(begin)

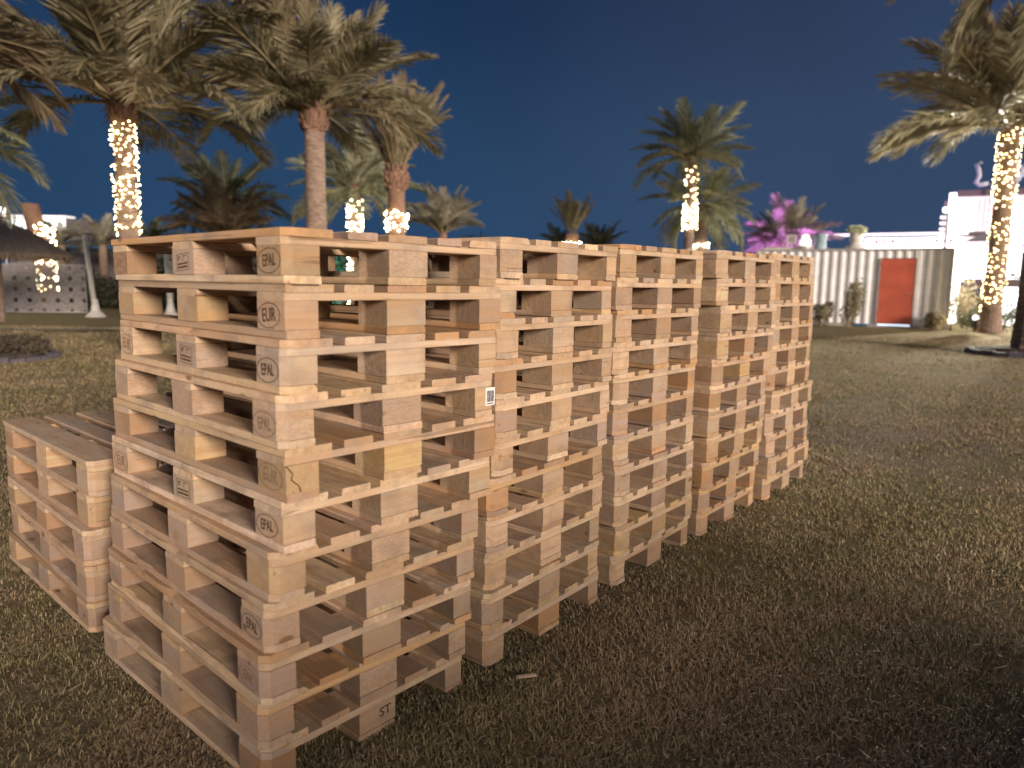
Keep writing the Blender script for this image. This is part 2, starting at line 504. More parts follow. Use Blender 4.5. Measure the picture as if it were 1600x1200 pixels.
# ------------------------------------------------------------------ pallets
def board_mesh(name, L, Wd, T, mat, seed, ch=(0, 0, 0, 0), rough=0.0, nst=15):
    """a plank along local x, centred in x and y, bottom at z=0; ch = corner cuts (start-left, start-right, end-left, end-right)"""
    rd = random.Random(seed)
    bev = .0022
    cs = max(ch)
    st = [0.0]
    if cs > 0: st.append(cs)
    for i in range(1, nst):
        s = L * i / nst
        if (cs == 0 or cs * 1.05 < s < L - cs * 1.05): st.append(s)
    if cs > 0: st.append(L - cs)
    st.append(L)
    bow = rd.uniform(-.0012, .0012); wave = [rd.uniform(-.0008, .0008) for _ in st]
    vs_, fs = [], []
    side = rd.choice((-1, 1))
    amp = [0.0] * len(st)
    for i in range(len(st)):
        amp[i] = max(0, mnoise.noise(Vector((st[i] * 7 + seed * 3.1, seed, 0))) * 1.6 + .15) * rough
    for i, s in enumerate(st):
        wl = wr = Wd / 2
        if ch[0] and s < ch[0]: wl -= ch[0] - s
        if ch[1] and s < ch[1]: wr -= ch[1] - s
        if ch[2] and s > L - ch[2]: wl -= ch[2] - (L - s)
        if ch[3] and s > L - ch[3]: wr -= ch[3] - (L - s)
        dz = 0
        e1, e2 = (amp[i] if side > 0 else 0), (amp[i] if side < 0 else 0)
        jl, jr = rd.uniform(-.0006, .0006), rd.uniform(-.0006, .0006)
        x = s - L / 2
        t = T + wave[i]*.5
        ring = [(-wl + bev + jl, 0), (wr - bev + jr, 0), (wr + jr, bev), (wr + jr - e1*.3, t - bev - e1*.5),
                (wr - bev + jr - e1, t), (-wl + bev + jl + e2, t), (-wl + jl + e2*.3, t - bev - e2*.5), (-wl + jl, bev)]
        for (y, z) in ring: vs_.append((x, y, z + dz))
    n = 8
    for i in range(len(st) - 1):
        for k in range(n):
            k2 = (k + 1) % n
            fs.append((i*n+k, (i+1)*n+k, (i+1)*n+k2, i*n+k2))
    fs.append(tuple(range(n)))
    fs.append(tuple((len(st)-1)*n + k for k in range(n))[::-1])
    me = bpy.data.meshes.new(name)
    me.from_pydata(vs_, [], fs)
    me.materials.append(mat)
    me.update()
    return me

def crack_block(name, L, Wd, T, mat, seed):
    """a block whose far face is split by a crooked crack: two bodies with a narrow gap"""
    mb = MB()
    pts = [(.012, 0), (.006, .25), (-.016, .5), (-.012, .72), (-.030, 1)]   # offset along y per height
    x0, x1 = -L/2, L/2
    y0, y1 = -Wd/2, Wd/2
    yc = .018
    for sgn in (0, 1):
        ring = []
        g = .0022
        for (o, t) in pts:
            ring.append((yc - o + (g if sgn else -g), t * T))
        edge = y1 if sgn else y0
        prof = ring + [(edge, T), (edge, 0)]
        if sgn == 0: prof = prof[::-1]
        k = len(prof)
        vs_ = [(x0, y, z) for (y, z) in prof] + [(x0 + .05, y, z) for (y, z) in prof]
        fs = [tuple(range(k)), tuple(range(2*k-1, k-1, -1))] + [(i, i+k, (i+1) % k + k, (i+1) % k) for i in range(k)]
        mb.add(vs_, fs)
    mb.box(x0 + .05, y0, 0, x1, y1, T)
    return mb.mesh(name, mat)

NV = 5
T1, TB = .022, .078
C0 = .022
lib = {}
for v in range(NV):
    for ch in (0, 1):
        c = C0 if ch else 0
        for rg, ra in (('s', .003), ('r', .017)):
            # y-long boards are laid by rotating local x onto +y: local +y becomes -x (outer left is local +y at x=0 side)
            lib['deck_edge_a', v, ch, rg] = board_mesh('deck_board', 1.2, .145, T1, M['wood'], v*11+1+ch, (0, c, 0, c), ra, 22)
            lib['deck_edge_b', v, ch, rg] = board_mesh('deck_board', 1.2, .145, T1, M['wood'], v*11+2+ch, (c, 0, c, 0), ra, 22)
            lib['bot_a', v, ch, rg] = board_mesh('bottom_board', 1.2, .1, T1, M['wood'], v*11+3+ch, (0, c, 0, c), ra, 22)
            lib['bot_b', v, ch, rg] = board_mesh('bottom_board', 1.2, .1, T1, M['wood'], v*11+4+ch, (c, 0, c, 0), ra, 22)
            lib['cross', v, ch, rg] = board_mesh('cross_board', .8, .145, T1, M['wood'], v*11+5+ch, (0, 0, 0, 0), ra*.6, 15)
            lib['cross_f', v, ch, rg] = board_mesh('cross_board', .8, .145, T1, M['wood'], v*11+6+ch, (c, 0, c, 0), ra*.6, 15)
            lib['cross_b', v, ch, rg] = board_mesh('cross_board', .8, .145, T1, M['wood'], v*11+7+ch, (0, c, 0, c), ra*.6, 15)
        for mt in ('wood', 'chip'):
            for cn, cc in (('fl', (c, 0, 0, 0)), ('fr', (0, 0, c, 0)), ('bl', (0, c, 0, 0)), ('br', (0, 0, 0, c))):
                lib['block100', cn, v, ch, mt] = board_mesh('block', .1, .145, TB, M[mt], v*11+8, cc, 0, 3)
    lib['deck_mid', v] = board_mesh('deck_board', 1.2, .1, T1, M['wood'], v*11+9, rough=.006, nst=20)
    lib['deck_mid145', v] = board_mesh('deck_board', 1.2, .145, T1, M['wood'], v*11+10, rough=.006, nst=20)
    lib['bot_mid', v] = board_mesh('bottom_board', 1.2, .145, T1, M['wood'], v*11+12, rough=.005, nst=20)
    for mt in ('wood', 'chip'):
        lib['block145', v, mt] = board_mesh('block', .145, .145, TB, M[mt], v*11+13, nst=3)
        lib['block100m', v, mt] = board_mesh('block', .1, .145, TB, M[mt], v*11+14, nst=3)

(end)

__Prompt__: Exclude every picture and copy the remaining data exactly.

__Exercise response__:
Keep writing the Blender script for this image. This is part 2, starting at line 504. More parts follow. Use Blender 4.5. Measure the picture as if it were 1600x1200 pixels.
# ------------------------------------------------------------------ pallets
def board_mesh(name, L, Wd, T, mat, seed, ch=(0, 0, 0, 0), rough=0.0, nst=15):
    """a plank along local x, centred in x and y, bottom at z=0; ch = corner cuts (start-left, start-right, end-left, end-right)"""
    rd = random.Random(seed)
    bev = .0022
    cs = max(ch)
    st = [0.0]
    if cs > 0: st.append(cs)
    for i in range(1, nst):
        s = L * i / nst
        if (cs == 0 or cs * 1.05 < s < L - cs * 1.05): st.append(s)
    if cs > 0: st.append(L - cs)
    st.append(L)
    bow = rd.uniform(-.0012, .0012); wave = [rd.uniform(-.0008, .0008) for _ in st]
    vs_, fs = [], []
    side = rd.choice((-1, 1))
    amp = [0.0] * len(st)
    for i in range(len(st)):
        amp[i] = max(0, mnoise.noise(Vector((st[i] * 7 + seed * 3.1, seed, 0))) * 1.6 + .15) * rough
    for i, s in enumerate(st):
        wl = wr = Wd / 2
        if ch[0] and s < ch[0]: wl -= ch[0] - s
        if ch[1] and s < ch[1]: wr -= ch[1] - s
        if ch[2] and s > L - ch[2]: wl -= ch[2] - (L - s)
        if ch[3] and s > L - ch[3]: wr -= ch[3] - (L - s)
        dz = 0
        e1, e2 = (amp[i] if side > 0 else 0), (amp[i] if side < 0 else 0)
        jl, jr = rd.uniform(-.0006, .0006), rd.uniform(-.0006, .0006)
        x = s - L / 2
        t = T + wave[i]*.5
        ring = [(-wl + bev + jl, 0), (wr - bev + jr, 0), (wr + jr, bev), (wr + jr - e1*.3, t - bev - e1*.5),
                (wr - bev + jr - e1, t), (-wl + bev + jl + e2, t), (-wl + jl + e2*.3, t - bev - e2*.5), (-wl + jl, bev)]
        for (y, z) in ring: vs_.append((x, y, z + dz))
    n = 8
    for i in range(len(st) - 1):
        for k in range(n):
            k2 = (k + 1) % n
            fs.append((i*n+k, (i+1)*n+k, (i+1)*n+k2, i*n+k2))
    fs.append(tuple(range(n)))
    fs.append(tuple((len(st)-1)*n + k for k in range(n))[::-1])
    me = bpy.data.meshes.new(name)
    me.from_pydata(vs_, [], fs)
    me.materials.append(mat)
    me.update()
    return me

def crack_block(name, L, Wd, T, mat, seed):
    """a block whose far face is split by a crooked crack: two bodies with a narrow gap"""
    mb = MB()
    pts = [(.012, 0), (.006, .25), (-.016, .5), (-.012, .72), (-.030, 1)]   # offset along y per height
    x0, x1 = -L/2, L/2
    y0, y1 = -Wd/2, Wd/2
    yc = .018
    for sgn in (0, 1):
        ring = []
        g = .0022
        for (o, t) in pts:
            ring.append((yc - o + (g if sgn else -g), t * T))
        edge = y1 if sgn else y0
        prof = ring + [(edge, T), (edge, 0)]
        if sgn == 0: prof = prof[::-1]
        k = len(prof)
        vs_ = [(x0, y, z) for (y, z) in prof] + [(x0 + .05, y, z) for (y, z) in prof]
        fs = [tuple(range(k)), tuple(range(2*k-1, k-1, -1))] + [(i, i+k, (i+1) % k + k, (i+1) % k) for i in range(k)]
        mb.add(vs_, fs)
    mb.box(x0 + .05, y0, 0, x1, y1, T)
    return mb.mesh(name, mat)

NV = 5
T1, TB = .022, .078
C0 = .022
lib = {}
for v in range(NV):
    for ch in (0, 1):
        c = C0 if ch else 0
        for rg, ra in (('s', .003), ('r', .017)):
            # y-long boards are laid by rotating local x onto +y: local +y becomes -x (outer left is local +y at x=0 side)
            lib['deck_edge_a', v, ch, rg] = board_mesh('deck_board', 1.2, .145, T1, M['wood'], v*11+1+ch, (0, c, 0, c), ra, 22)
            lib['deck_edge_b', v, ch, rg] = board_mesh('deck_board', 1.2, .145, T1, M['wood'], v*11+2+ch, (c, 0, c, 0), ra, 22)
            lib['bot_a', v, ch, rg] = board_mesh('bottom_board', 1.2, .1, T1, M['wood'], v*11+3+ch, (0, c, 0, c), ra, 22)
            lib['bot_b', v, ch, rg] = board_mesh('bottom_board', 1.2, .1, T1, M['wood'], v*11+4+ch, (c, 0, c, 0), ra, 22)
            lib['cross', v, ch, rg] = board_mesh('cross_board', .8, .145, T1, M['wood'], v*11+5+ch, (0, 0, 0, 0), ra*.6, 15)
            lib['cross_f', v, ch, rg] = board_mesh('cross_board', .8, .145, T1, M['wood'], v*11+6+ch, (c, 0, c, 0), ra*.6, 15)
            lib['cross_b', v, ch, rg] = board_mesh('cross_board', .8, .145, T1, M['wood'], v*11+7+ch, (0, c, 0, c), ra*.6, 15)
        for mt in ('wood', 'chip'):
            for cn, cc in (('fl', (c, 0, 0, 0)), ('fr', (0, 0, c, 0)), ('bl', (0, c, 0, 0)), ('br', (0, 0, 0, c))):
                lib['block100', cn, v, ch, mt] = board_mesh('block', .1, .145, TB, M[mt], v*11+8, cc, 0, 3)
    lib['deck_mid', v] = board_mesh('deck_board', 1.2, .1, T1, M['wood'], v*11+9, rough=.006, nst=20)
    lib['deck_mid145', v] = board_mesh('deck_board', 1.2, .145, T1, M['wood'], v*11+10, rough=.006, nst=20)
    lib['bot_mid', v] = board_mesh('bottom_board', 1.2, .145, T1, M['wood'], v*11+12, rough=.005, nst=20)
    for mt in ('wood', 'chip'):
        lib['block145', v, mt] = board_mesh('block', .145, .145, TB, M[mt], v*11+13, nst=3)
        lib['block100m', v, mt] = board_mesh('block', .1, .145, TB, M[mt], v*11+14, nst=3)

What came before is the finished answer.